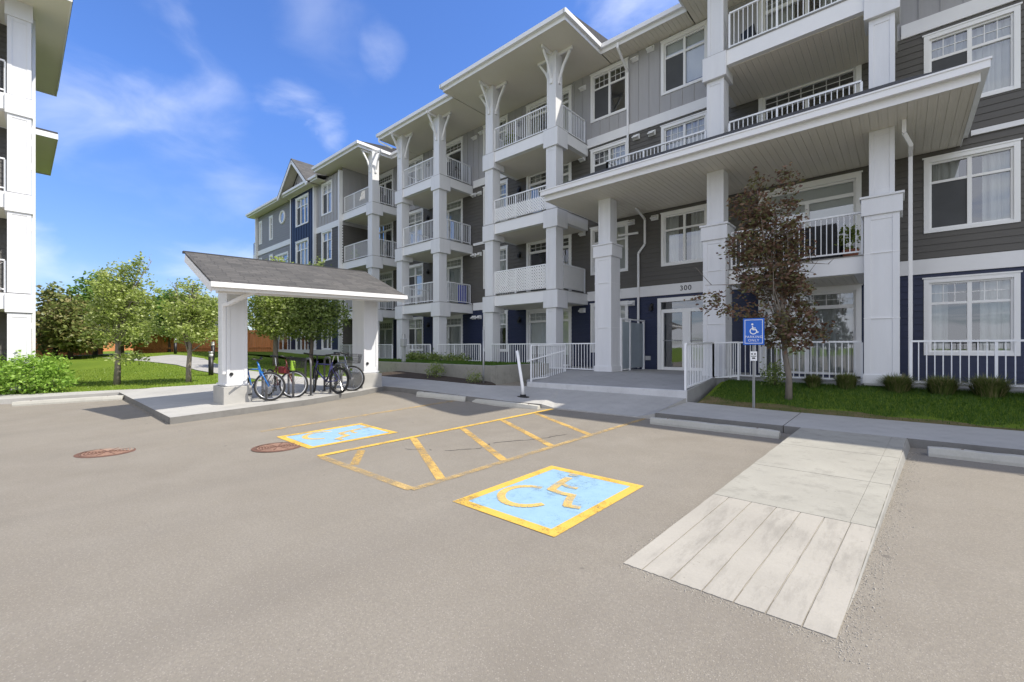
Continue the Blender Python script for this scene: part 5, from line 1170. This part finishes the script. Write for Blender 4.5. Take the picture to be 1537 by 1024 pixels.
tree('lawn_tree', 'darker shaded tree behind the bike racks, left of the right shelter pillar', 'tree', (-20.4, 9.1, lawnz(-20.4, 9.1)), 4.9, 1.0, .09, gb4, 8500, .14, 'leafdark', 'darkbark', 24, GT, (0, 0), (.3, .3, 0), 10, .2)
far = [((-40.5, 1.7), 4.6, 'leafyew', 'brownish conifer nearest the left building, in front of the fence', [rb(0, 0, 1.9, 1.5, 1.2, 1.6), rb(0, 0, 3.4, .8, .8, 1.3)]),
       ((-40.8, 3.6), 5.8, 'leaffar', 'tall deep green tree in front of the orange fence', [rb(0, 0, 3.6, 1.8, 1.6, 1.5), rb(.3, 0, 2.2, 1.9, 1.5, 1.4), rb(.2, 0, 4.9, .8, .8, .8)]),
       ((-37.2, 2.2), 4.4, 'leafyew', 'pale spreading conifer left of the first windswept lawn tree', [rb(0, 0, 2.2, 1.5, 1.2, 1.5), rb(.6, 0, 1.4, 1.4, 1.2, .9)]),
       ((-39.5, 7.4), 5.0, 'leaffar', 'leafy green tree at the fence gap behind the first lawn tree', [rb(0, 0, 3.0, 1.5, 1.3, 1.4), rb(.3, 0, 1.9, 1.5, 1.3, .9)]),
       ((-38.0, 4.6), 5.4, 'leafdark', 'olive green tree crowding the deep green one by the fence', [rb(0, 0, 3.2, 1.4, 1.2, 1.7), rb(.5, 0, 1.9, 1.5, 1.2, 1.3)]),
       ((-42.0, 9.5), 4.8, 'leaffar', 'small round tree beyond the fence, seen between the two lawn trees', [rb(0, 0, 3.0, 1.6, 1.4, 1.4)])]
for i, ((x, y), h, lf, lab, bl) in enumerate(far):
    tree('fence_tree', lab, 'tree', (x, y, lawnz(x, y)), h, .8, .12, bl, 5200, .27, lf, 'darkbark', 40 + i, 'trees along the fence', (0, 0), (.2, .2, 0), 8, .3, 7)
def bush(name, label, loc, blobs, n, size, leaf, seed, group=None):
    rng = random.Random(seed); root = empty(name, loc); tag(root, label, 'shrub', group); m = MB(); leafball(m, rng, n, blobs, size, .12, 9, .6); m.build('foliage', leaf, root, local=True)
    m = MB()
    for b in blobs:
        for _ in range(4): m.tube([(b[0] * .3, b[1] * .3, -.05), (b[0] + rng.uniform(-.4, .4) * b[3], b[1] + rng.uniform(-.4, .4) * b[4], b[2])], [.016, .006], 5)
    m.build('stems', 'darkbark', root, local=True)
bush('shrub', 'large bright green rounded shrub at the left edge beside the sidewalk', (-19.9, .2, .2), [rb(-.9, 0, .5, .8, .7, .55), rb(0, 0, .45, .8, .7, .5), rb(.75, .1, .40, .55, .5, .42), rb(.4, .3, .8, .45, .5, .3), rb(-.2, .3, .9, .5, .5, .28)], 8500, .095, 'leafbush', 5)
bush('shrub', 'small shrub in the mulch at the middle of the retaining wall', (-11.7, 9.35, .56), [(0, 0, .22, .3, .25, .25)], 700, .06, 'leafdark', 6, 'small shrubs in the mulch bed')
bush('shrub', 'small shrub in the mulch near the wall corner post', (-9.75, 9.3, .47), [(0, 0, .16, .22, .2, .18)], 500, .05, 'leafdark', 7, 'small shrubs in the mulch bed')
bush('shrub', 'low planting along the patio rail between the balcony towers', (-14.5, 12.45, .97), [(-1.2, 0, .15, .7, .15, .16), (.3, 0, .12, .9, .15, .14), (-2.6, 0, .14, .9, .15, .15)], 2600, .09, 'leafdark', 9)
bush('shrub', 'dark shrub at the foot of the bronze maple', (-2.35, 12.4, .62), [(0, 0, .28, .28, .25, .3)], 900, .06, 'leafdark', 10)
def tuft(label, x, y, z, r, h, n, seed):
    rng = random.Random(seed); m = MB()
    for _ in range(n):
        a = rng.uniform(0, 6.283); s = rng.random() ** .5 * r * .5; bx, by = s * math.cos(a), s * math.sin(a); o = rng.uniform(.1, 1.15) * r; L = h * rng.uniform(.8, 1.1) * (1 - .45 * (o / r / 1.15) ** 2); a2 = a + rng.gauss(0, .5)
        p0 = Vector((bx, by, -.03)); p1 = Vector((bx + o * .3 * math.cos(a2), by + o * .3 * math.sin(a2), L * .6)); p2 = Vector((bx + o * math.cos(a2), by + o * math.sin(a2), L * rng.uniform(.7, 1.0)))
        w = Vector((-math.sin(a2), math.cos(a2), 0)) * .006
        b = len(m.v); m.v += [tuple(p0 - w), tuple(p0 + w), tuple(p1 + w), tuple(p1 - w), tuple(p2)]; m.f += [(b, b + 1, b + 2, b + 3), (b + 3, b + 2, b + 4)]; m.mi += [0, 0]
    root = empty('ornamental_grass', (x, y, z)); tag(root, label, 'grass clump', 'ornamental grass clumps along the patio wall'); m.build('blades', 'tuft', root, local=True)
TL = ['small ragged grass clump nearest the bronze maple trunk', 'grass clump left of the big right hand pillar', 'grass clump at the right foot of the big pillar', 'grass clump below the left side of the ground floor window', 'wide dry grass clump below the middle of the ground floor window', 'grass clump cut by the right edge of the photo']
for i, (x, r, h) in enumerate(((-1.55, .22, .34), (-.92, .26, .42), (-.05, .34, .42), (.62, .34, .42), (1.28, .38, .46), (2.1, .34, .44))): tuft(TL[i], x, 12.45, flz(x, 12.45), r, h, 950, 60 + i)

# ------------------------------------------------------------------ fence in the distance
fa, fb = Vector((-47, -3.5)), Vector((-35.5, 13.0)); L = (fb - fa).length; n = int(L / .15); dd = (fb - fa) / L
frng = random.Random(2)
for i0, i1, lab in ((0, 62, 'orange cedar board fence behind the conifer and deep green trees'), (74, n, 'orange cedar board fence right of the path gap, behind the second lawn tree')):
    c = fa + dd * ((i0 + i1) * .075); FN = tag(empty('wooden_fence', (c.x, c.y, lawnz(c.x, c.y))), lab, 'fence', 'cedar board fences')
    m = MB()
    for i in range(i0, i1):
        p = fa + dd * (i * .15); z = lawnz(p.x, p.y); h = 1.62 + frng.uniform(-.012, .012)
        m.hexa([(p.x + dd.x * s_ * .071 + dd.y * t * .011, p.y + dd.y * s_ * .071 - dd.x * t * .011, z + zz) for zz in (-.1, h) for s_, t in ((-1, -1), (1, -1), (1, 1), (-1, 1))])
    m.build('boards', 'cedar', FN)
    for i in list(range(i0, i1, 16)) + [i1 - 1]:
        p = fa + dd * (i * .15); z = lawnz(p.x, p.y); m = MB(); m.box(p.x - .01, p.x + .11, p.y - .06, p.y + .06, z - .1, z + 1.72); m.build('post', 'cedar', FN)
    for zz in (.35, 1.45):
        m = MB(); p, q = fa + dd * (i0 * .15), fa + dd * (i1 * .15); m.bar((p.x + .05, p.y - .03, lawnz(p.x, p.y) + zz), (q.x + .05, q.y - .03, lawnz(q.x, q.y) + zz), .04, .09); m.build('rail', 'cedar', FN)

c = Vector((-62, 9, .99)); FN = tag(empty('wooden_fence', c), 'far short stretch of orange fence seen through the gap between the nearer fences', 'fence', 'cedar board fences')
m = MB()
for i in range(90): y = 1 + i * .16; m.box(-62.01, -61.99, y, y + .15, .8, 2.5 + frng.uniform(-.012, .012))
m.build('boards', 'cedar', FN)
m = MB(); m.bar((-61.95, 1, 2.3), (-61.95, 15.4, 2.3), .04, .09); m.build('rail', 'cedar', FN)
HS = tag(empty('house', (-85, 16, .9)), 'distant grey house roof beyond the fence gap', 'house')
m = MB(); m.box(-90, -80, 10, 22, .5, 3.6); m.build('wall', 'mid_lap', HS)
m = MB(); m.hexa([(-79.5, 9.5, 3.5), (-79.5, 22.5, 3.5), (-90.5, 22.5, 3.5), (-90.5, 9.5, 3.5), (-84.9, 9.5, 6.2), (-84.9, 22.5, 6.2), (-85.1, 22.5, 6.2), (-85.1, 9.5, 6.2)]); m.build('roof', 'shingle_dark', HS)

# ------------------------------------------------------------------ grass blades
def blades(name, n, fx, fz, h, mat, seed, w=.006):
    rng = random.Random(seed); m = MB()
    for _ in range(n):
        x, y = fx(rng); z = fz(x, y); a = rng.uniform(0, 6.283); hh = h * rng.uniform(.5, 1.25); c, s = math.cos(a) * w, math.sin(a) * w; lx, ly = rng.gauss(0, hh * .35), rng.gauss(0, hh * .35)
        m.poly([(x - c, y - s, z - .005), (x + c, y + s, z - .005), (x + lx, y + ly, z + hh)])
    tag(m.build(name, mat), kind='stuff')
def frontpt(r):
    while True:
        x, y = r.uniform(-3.5, 4.6), r.uniform(10.44, 12.85)
        if x < 2.3 and y - 10.42 < .62 - .05 * (x + 3.5) + .12 * math.sin(x * 5) and r.random() < .88: continue
        return x, y
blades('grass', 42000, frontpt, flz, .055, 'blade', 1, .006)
def westpt(r):
    while True:
        t = 26 * r.random() ** 1.6; y = r.uniform(-4, 9.6); x = xb(y) - t
        if 5.0 < y < 7.1 and x < -15.5: continue
        return x, y
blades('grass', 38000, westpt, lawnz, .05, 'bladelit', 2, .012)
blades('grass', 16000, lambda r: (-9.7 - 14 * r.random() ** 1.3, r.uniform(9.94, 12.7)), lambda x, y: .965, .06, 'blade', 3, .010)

> [What needs to be done] Go through the listing above and list every line that has the word "frontpt".

> [Written answer]
def frontpt(r):
blades('grass', 42000, frontpt, flz, .055, 'blade', 1, .006)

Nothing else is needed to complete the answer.